◆ DATA SHOWN ◆
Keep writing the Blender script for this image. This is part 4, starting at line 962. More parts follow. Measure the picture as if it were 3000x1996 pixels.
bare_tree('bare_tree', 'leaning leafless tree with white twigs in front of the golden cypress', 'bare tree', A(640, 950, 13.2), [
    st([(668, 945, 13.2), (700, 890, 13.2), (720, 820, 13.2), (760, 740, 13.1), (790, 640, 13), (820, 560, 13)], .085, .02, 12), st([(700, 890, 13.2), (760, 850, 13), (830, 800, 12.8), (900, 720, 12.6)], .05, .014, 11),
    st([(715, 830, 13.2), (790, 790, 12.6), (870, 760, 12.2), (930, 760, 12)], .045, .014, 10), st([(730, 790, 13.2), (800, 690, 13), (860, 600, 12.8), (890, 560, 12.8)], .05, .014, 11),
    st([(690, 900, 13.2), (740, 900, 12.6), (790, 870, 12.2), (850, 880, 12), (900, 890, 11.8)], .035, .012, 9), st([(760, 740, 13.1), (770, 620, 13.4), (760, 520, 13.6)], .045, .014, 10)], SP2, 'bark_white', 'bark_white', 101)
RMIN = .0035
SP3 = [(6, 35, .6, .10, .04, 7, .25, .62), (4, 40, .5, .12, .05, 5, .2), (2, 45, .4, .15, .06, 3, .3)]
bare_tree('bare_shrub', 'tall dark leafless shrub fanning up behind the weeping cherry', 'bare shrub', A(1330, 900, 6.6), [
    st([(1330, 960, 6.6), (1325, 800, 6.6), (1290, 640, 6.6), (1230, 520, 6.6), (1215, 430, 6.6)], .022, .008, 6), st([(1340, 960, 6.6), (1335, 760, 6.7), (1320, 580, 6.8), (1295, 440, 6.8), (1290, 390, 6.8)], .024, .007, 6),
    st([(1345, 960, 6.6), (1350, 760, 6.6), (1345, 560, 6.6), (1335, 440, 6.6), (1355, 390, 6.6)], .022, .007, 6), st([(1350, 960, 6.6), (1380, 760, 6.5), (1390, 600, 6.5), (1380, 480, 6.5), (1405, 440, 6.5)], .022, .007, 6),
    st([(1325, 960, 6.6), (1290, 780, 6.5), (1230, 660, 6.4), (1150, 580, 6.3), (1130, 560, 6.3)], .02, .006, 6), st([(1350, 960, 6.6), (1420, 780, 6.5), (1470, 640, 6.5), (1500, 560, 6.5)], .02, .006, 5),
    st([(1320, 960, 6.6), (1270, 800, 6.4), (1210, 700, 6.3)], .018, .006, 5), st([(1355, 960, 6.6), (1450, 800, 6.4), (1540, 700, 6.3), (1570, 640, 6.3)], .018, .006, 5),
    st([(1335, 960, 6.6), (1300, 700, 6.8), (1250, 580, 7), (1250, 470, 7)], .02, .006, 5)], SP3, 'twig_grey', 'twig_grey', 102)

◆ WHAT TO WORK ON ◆
Retype the material above, line by line, exactly.

◆ EXPECTED ANSWER ◆
Keep writing the Blender script for this image. This is part 4, starting at line 962. More parts follow. Measure the picture as if it were 3000x1996 pixels.
bare_tree('bare_tree', 'leaning leafless tree with white twigs in front of the golden cypress', 'bare tree', A(640, 950, 13.2), [
    st([(668, 945, 13.2), (700, 890, 13.2), (720, 820, 13.2), (760, 740, 13.1), (790, 640, 13), (820, 560, 13)], .085, .02, 12), st([(700, 890, 13.2), (760, 850, 13), (830, 800, 12.8), (900, 720, 12.6)], .05, .014, 11),
    st([(715, 830, 13.2), (790, 790, 12.6), (870, 760, 12.2), (930, 760, 12)], .045, .014, 10), st([(730, 790, 13.2), (800, 690, 13), (860, 600, 12.8), (890, 560, 12.8)], .05, .014, 11),
    st([(690, 900, 13.2), (740, 900, 12.6), (790, 870, 12.2), (850, 880, 12), (900, 890, 11.8)], .035, .012, 9), st([(760, 740, 13.1), (770, 620, 13.4), (760, 520, 13.6)], .045, .014, 10)], SP2, 'bark_white', 'bark_white', 101)
RMIN = .0035
SP3 = [(6, 35, .6, .10, .04, 7, .25, .62), (4, 40, .5, .12, .05, 5, .2), (2, 45, .4, .15, .06, 3, .3)]
bare_tree('bare_shrub', 'tall dark leafless shrub fanning up behind the weeping cherry', 'bare shrub', A(1330, 900, 6.6), [
    st([(1330, 960, 6.6), (1325, 800, 6.6), (1290, 640, 6.6), (1230, 520, 6.6), (1215, 430, 6.6)], .022, .008, 6), st([(1340, 960, 6.6), (1335, 760, 6.7), (1320, 580, 6.8), (1295, 440, 6.8), (1290, 390, 6.8)], .024, .007, 6),
    st([(1345, 960, 6.6), (1350, 760, 6.6), (1345, 560, 6.6), (1335, 440, 6.6), (1355, 390, 6.6)], .022, .007, 6), st([(1350, 960, 6.6), (1380, 760, 6.5), (1390, 600, 6.5), (1380, 480, 6.5), (1405, 440, 6.5)], .022, .007, 6),
    st([(1325, 960, 6.6), (1290, 780, 6.5), (1230, 660, 6.4), (1150, 580, 6.3), (1130, 560, 6.3)], .02, .006, 6), st([(1350, 960, 6.6), (1420, 780, 6.5), (1470, 640, 6.5), (1500, 560, 6.5)], .02, .006, 5),
    st([(1320, 960, 6.6), (1270, 800, 6.4), (1210, 700, 6.3)], .018, .006, 5), st([(1355, 960, 6.6), (1450, 800, 6.4), (1540, 700, 6.3), (1570, 640, 6.3)], .018, .006, 5),
    st([(1335, 960, 6.6), (1300, 700, 6.8), (1250, 580, 7), (1250, 470, 7)], .02, .006, 5)], SP3, 'twig_grey', 'twig_grey', 102)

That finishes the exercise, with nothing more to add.